In poco tempo Bettino Craxi, con il suo indubbio carisma e i suoi pochi scrupoli arrivò a farsi padrone assoluto del partito socialista. Non solo, agli occhi degli elettori, il partito più antico del nostro parlamento arrivò ad identificarsi completamente con il suo nuovo segretario; essere socialisti divenne innanzitutto essere craxiani. Si trattava di un fenomeno affatto nuovo (Berlinguer, per quanto amatissimo, non è mai arrivato ad essere il PCI) ed è stato un esempio che ha fatto scuola: con l'eccezione del PD, tutti i partiti della seconda repubblica hanno la figura di un capo, spesso il fondatore, come unico vero elemento identitario.

Sono i partiti di Berlusconi, di Di Pietro, di Casini, insomma di qualcuno; entità senza collegamenti con la società, praticamente prive di sedi sul territorio e di militanti che, completamente prive, o con solo una parvenza, di democrazia interna, non hanno neppure delle vere e proprie dirigenze: solo cerchie di fedelissimi che hanno come unica dote la vicinanza ad un capo che, d'altra parte, non può certo veder di buon occhio l'emergere di personalità diverse dalla sua.

La caduta verticale della qualità dei nostri politici si spiega proprio con questo meccanismo, esaltato nel suo funzionamento dall’attuale legge elettorale che consegna nelle mani dei capi un potere pressoché assoluto sugli onorevoli ed i senatori del proprio partito. Il numero senza precedenti (circa il 50% stando a certi sondaggi) di elettori che non saprebbero per chi votare non è causato da una generica “sfiducia nella politica”, ma dalla sfiducia in questa classe di politicanti nominati dall’alto, oltre che dall’impossibilità di tanti di riconoscersi come berlusconiani o finiani, vendoliani, dipietristi o altro.

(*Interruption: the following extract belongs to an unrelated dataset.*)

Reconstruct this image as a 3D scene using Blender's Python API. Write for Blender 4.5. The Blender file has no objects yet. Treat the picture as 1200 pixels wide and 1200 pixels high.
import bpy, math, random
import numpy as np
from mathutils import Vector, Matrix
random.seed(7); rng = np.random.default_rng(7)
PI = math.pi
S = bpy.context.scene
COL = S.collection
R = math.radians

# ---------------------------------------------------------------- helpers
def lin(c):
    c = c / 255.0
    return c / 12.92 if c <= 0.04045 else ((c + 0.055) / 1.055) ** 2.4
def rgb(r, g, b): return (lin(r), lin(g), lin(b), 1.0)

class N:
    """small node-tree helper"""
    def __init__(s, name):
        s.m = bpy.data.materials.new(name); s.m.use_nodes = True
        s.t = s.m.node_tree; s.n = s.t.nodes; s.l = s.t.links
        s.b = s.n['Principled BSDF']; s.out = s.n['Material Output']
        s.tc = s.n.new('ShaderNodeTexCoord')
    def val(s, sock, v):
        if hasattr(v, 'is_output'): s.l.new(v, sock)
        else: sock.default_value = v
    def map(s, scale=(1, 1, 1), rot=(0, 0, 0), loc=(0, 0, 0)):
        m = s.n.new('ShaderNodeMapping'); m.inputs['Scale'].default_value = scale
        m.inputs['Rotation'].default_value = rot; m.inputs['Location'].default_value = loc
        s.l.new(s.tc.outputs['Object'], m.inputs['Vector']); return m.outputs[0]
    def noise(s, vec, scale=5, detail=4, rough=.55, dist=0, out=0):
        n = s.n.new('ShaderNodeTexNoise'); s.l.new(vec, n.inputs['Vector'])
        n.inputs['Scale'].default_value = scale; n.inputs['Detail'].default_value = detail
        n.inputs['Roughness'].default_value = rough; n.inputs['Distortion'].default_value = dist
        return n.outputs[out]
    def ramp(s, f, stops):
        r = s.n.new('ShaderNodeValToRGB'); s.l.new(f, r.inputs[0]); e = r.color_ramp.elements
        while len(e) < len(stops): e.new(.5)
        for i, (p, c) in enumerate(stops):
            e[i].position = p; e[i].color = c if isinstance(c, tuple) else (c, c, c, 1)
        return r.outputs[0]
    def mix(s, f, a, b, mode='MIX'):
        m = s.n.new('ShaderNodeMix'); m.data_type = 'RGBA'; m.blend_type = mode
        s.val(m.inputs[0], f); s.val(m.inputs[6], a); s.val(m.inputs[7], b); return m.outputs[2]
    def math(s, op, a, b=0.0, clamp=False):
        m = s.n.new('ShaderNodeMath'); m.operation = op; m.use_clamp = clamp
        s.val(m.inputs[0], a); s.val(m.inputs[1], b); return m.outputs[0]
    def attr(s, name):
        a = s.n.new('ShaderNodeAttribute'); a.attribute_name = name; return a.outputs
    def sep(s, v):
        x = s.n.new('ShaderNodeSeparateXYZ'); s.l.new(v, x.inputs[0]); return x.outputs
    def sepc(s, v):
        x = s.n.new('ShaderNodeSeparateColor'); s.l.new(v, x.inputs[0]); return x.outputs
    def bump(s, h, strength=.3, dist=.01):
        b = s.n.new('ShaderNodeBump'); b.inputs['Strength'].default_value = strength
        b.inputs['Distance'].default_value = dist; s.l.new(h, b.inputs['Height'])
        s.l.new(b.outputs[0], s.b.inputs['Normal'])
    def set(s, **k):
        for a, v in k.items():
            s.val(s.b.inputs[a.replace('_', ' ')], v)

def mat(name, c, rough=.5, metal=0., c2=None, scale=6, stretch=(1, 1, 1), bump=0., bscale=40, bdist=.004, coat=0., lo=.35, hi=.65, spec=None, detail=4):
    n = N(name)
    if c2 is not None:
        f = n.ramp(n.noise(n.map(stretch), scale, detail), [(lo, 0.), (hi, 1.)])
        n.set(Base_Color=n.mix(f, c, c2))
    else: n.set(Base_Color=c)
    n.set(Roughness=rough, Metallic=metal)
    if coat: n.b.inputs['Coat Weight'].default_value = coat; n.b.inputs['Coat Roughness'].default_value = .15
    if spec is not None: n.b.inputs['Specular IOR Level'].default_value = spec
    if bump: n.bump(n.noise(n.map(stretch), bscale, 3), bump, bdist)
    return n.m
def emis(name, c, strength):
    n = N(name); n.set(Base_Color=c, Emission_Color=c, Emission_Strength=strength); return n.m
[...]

Alla luce di queste considerazione, è facile comprendere che la salvezza della nostra democrazia passi attraverso la ricostruzione di un sistema di partiti riconoscibili come tali; che, fondati su veri ideali e non sulla fedeltà ad un capo, siano contenitori di una pluralità d’idee e personalità in cui i cittadini possano pensare d’impegnarsi attivamente in prima persona, senza dover per questo essere amici degli amici o abbassarsi a baciare sacre pantofole.

Con buona pace di chi tira in ballo la crisi delle grandi ideologie per spiegare come siamo arrivati alla situazione attuale (le ideologie stanno poco bene ovunque, ma solo in Italia i partiti ed i loro ideali sono morti e sepolti), proprio il PD, erede di buona parte della tradizione e dell’elettorato del PCI, pur avendo una democrazia interna lungi dall’esser perfetta, è in questo un’eccezione. Le primarie con cui sceglierà il proprio candidato alla presidenza del Consiglio, anzi, dovrebbero essere prese a modello (non parlo del meccanismo con i suoi minuti dettagli; parlo del concetto) ed essere estese a qualunque partito e per qualunque carica politica.

Un ritorno alla preferenze, dentro liste scelte dai capi partito o chi per loro, non basta; pur avendo coscienza della realtà di alcune zone del paese, solo se i candidati onorevoli, senatori o parlamentari regionali, dovranno guadagnarsi prima la fiducia degli elettori dei propri partiti, all’interno dei propri collegi, si spezzerà la catena che ha reso la nostra politica schiava di poche personalità.

Emersi dal vuoto provocato da tangentopoli, figure secondarie scampate al diluvio in virtù della propria irrilevanza o arrivati al potere grazie a particolari doti mostrate lontano dalla politica (qualche decina o centinaio di miliardi, come una fama conquistata facendo bene il proprio mestiere di giudice, sono certo doti), sono proprio questi capi che dovrebbero prendere atto del fallimento della seconda repubblica che hanno egemonizzato e farsi promotori di questa democratizzazione della nostra vita pubblica.

Lo facessero riuscirebbero, in un colpo solo, a salvare la nostra democrazia e a diventare i padri nobili dei partiti di domani. Un sogno, me ne rendo conto. Per farlo, dimostrando d’avere a cuore gli interessi del paese e la capacità di guardare al futuro, dovrebbero essere dei politici: qualcosa che per un ventennio molti di loro hanno sempre ripetuto, e tutti loro hanno mostrato, di non essere.